● **DO THIS**:
Within the entries below, find the portion that opens with the line containing "copy_plant(protoA, (x, y, G(x, y) - 0.2), a, s, LD, 'dark" and closes with the line containing "copy_plant(protoC, (x, y, G(x, y)". Retype that portion exactly and only.

● **EXCERPTED RECORDS**:
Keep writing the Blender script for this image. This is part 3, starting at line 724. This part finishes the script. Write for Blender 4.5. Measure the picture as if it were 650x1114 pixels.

---

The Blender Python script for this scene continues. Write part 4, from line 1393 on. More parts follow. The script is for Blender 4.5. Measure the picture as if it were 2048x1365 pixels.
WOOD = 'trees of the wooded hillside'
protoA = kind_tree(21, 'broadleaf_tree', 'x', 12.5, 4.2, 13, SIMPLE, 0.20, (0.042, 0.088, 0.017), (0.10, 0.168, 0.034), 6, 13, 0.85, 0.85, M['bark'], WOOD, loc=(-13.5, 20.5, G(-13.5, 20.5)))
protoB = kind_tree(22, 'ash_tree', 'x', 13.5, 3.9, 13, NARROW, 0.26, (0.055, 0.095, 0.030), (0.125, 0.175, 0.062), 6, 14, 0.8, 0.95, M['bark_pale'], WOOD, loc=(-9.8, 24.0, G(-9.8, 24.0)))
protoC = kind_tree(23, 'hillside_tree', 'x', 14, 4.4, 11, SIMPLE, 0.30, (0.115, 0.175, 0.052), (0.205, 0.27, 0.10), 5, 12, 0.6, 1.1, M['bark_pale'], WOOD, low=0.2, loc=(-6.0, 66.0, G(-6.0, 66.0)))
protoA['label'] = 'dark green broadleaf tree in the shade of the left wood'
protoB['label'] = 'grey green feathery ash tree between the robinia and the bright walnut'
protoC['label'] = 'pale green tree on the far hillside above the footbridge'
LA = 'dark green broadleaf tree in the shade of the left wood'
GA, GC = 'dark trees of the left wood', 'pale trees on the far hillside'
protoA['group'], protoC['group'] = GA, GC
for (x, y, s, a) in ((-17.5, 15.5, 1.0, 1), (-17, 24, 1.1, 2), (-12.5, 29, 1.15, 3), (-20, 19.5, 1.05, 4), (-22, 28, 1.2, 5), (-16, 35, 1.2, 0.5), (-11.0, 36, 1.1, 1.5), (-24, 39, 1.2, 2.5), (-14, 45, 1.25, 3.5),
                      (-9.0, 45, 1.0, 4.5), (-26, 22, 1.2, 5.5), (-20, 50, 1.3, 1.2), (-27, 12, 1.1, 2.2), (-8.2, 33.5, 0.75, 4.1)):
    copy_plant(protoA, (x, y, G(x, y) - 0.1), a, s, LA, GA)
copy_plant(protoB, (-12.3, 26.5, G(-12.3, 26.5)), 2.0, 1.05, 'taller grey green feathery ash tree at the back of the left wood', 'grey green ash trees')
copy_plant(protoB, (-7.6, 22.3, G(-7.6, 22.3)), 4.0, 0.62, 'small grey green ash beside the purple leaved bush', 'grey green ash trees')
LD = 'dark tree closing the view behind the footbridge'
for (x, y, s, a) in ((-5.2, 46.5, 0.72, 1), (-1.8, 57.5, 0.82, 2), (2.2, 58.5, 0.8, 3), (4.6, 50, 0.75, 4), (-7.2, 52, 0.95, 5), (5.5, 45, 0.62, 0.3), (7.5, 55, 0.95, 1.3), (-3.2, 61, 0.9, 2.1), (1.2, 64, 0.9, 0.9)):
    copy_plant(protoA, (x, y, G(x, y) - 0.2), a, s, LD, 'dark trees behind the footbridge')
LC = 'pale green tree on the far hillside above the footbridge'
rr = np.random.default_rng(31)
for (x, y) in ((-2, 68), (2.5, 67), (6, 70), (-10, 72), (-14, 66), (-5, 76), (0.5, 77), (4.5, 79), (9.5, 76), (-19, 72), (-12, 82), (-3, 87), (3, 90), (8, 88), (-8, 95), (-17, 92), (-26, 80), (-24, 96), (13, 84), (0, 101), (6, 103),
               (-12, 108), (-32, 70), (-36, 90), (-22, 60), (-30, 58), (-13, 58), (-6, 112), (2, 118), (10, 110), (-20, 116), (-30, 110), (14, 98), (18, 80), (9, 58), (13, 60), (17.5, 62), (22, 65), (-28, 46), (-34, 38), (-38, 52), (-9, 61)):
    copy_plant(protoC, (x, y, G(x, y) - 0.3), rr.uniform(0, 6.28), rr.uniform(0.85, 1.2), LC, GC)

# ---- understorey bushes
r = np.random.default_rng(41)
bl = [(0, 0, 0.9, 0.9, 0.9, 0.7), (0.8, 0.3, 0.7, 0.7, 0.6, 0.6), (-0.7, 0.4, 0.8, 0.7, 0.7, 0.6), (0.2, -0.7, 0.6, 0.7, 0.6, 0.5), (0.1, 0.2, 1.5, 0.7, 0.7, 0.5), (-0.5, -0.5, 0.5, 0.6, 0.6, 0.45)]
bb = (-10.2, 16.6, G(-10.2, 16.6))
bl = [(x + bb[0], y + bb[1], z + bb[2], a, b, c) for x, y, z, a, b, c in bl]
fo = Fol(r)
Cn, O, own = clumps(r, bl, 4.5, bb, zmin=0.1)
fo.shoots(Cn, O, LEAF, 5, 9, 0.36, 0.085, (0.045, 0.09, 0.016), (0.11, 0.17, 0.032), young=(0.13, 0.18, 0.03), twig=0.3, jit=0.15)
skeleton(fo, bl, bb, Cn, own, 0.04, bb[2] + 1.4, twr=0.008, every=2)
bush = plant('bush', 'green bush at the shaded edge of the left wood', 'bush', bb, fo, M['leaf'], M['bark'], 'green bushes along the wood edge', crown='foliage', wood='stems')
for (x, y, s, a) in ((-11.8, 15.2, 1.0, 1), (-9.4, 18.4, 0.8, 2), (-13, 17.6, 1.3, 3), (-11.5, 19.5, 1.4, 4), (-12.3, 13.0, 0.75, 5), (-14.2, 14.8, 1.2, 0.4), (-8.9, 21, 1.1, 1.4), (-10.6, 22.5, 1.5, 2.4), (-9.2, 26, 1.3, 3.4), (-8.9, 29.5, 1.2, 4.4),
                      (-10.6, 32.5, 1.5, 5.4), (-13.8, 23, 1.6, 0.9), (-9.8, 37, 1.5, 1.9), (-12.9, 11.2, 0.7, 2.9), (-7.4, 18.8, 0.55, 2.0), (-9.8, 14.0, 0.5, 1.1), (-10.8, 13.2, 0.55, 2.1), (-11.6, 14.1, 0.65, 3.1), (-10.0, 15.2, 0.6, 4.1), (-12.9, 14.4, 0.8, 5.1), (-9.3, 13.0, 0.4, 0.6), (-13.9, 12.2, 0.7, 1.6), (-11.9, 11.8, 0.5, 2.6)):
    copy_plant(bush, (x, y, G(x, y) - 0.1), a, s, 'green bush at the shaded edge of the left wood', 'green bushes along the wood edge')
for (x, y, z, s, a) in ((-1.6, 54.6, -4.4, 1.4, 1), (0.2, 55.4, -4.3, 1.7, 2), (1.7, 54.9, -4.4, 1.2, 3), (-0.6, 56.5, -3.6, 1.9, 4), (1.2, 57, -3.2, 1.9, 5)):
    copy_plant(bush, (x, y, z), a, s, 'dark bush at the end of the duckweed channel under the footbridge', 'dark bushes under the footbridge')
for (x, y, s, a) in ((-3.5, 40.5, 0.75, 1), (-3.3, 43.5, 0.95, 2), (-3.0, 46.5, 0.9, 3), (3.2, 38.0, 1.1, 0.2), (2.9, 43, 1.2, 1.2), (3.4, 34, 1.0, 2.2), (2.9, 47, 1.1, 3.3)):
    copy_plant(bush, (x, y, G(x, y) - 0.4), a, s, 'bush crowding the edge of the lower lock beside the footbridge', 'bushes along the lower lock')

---

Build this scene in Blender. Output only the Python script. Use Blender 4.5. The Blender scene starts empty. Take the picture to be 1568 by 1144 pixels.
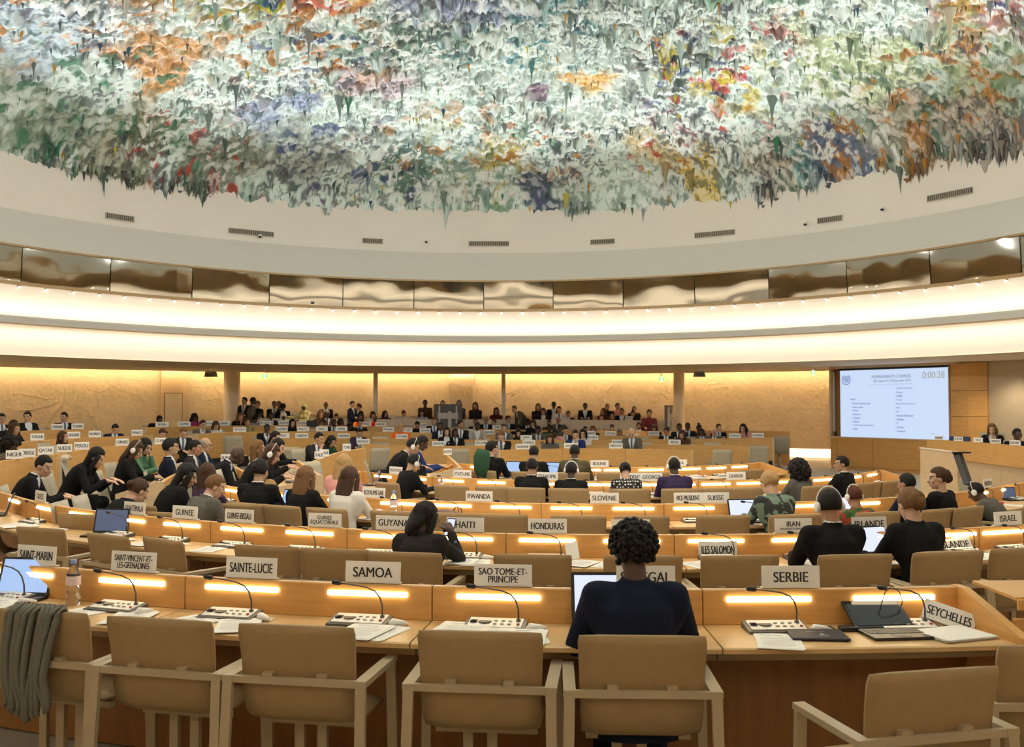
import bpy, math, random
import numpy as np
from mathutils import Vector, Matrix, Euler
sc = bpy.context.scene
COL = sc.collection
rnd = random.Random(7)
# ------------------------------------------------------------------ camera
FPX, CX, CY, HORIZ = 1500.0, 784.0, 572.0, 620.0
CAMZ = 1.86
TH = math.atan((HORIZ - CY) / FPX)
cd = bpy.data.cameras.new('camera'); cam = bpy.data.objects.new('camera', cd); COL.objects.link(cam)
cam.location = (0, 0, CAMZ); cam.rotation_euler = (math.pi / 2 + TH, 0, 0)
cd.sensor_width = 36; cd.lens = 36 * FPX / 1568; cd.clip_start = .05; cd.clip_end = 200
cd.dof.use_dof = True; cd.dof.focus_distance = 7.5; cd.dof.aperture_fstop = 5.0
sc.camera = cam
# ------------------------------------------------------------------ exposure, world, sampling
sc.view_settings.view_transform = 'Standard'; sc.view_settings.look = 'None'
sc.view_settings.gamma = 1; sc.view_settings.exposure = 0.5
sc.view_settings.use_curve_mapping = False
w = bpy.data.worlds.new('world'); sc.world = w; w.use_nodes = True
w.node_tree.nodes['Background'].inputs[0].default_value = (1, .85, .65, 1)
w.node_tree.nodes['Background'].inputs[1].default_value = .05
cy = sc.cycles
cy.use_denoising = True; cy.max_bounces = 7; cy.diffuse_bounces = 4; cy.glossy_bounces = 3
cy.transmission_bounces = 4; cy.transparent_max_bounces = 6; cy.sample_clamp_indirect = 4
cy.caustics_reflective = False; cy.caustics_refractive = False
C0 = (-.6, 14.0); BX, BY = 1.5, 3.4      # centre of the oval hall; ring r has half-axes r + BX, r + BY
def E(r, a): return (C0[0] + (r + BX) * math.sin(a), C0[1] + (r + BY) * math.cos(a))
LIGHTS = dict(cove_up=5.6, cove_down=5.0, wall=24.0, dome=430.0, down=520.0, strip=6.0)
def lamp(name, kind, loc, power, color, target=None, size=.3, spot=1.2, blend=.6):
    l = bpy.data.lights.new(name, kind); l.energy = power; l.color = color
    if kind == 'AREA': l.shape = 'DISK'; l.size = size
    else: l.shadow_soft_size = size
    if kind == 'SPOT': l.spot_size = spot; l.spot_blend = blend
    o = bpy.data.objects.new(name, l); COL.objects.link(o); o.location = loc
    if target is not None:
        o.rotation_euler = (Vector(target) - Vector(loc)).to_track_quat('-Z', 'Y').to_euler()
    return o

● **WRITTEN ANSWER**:
    copy_plant(protoA, (x, y, G(x, y) - 0.2), a, s, LD, 'dark trees behind the footbridge')
LC = 'pale green tree on the far hillside above the footbridge'
rr = np.random.default_rng(31)
for (x, y) in ((-2, 68), (2.5, 67), (6, 70), (-10, 72), (-14, 66), (-5, 76), (0.5, 77), (4.5, 79), (9.5, 76), (-19, 72), (-12, 82), (-3, 87), (3, 90), (8, 88), (-8, 95), (-17, 92), (-26, 80), (-24, 96), (13, 84), (0, 101), (6, 103),
               (-12, 108), (-32, 70), (-36, 90), (-22, 60), (-30, 58), (-13, 58), (-6, 112), (2, 118), (10, 110), (-20, 116), (-30, 110), (14, 98), (18, 80), (9, 58), (13, 60), (17.5, 62), (22, 65), (-28, 46), (-34, 38), (-38, 52), (-9, 61)):
    copy_plant(protoC, (x, y, G(x, y) - 0.3), rr.uniform(0, 6.28), rr.uniform(0.85, 1.2), LC, GC)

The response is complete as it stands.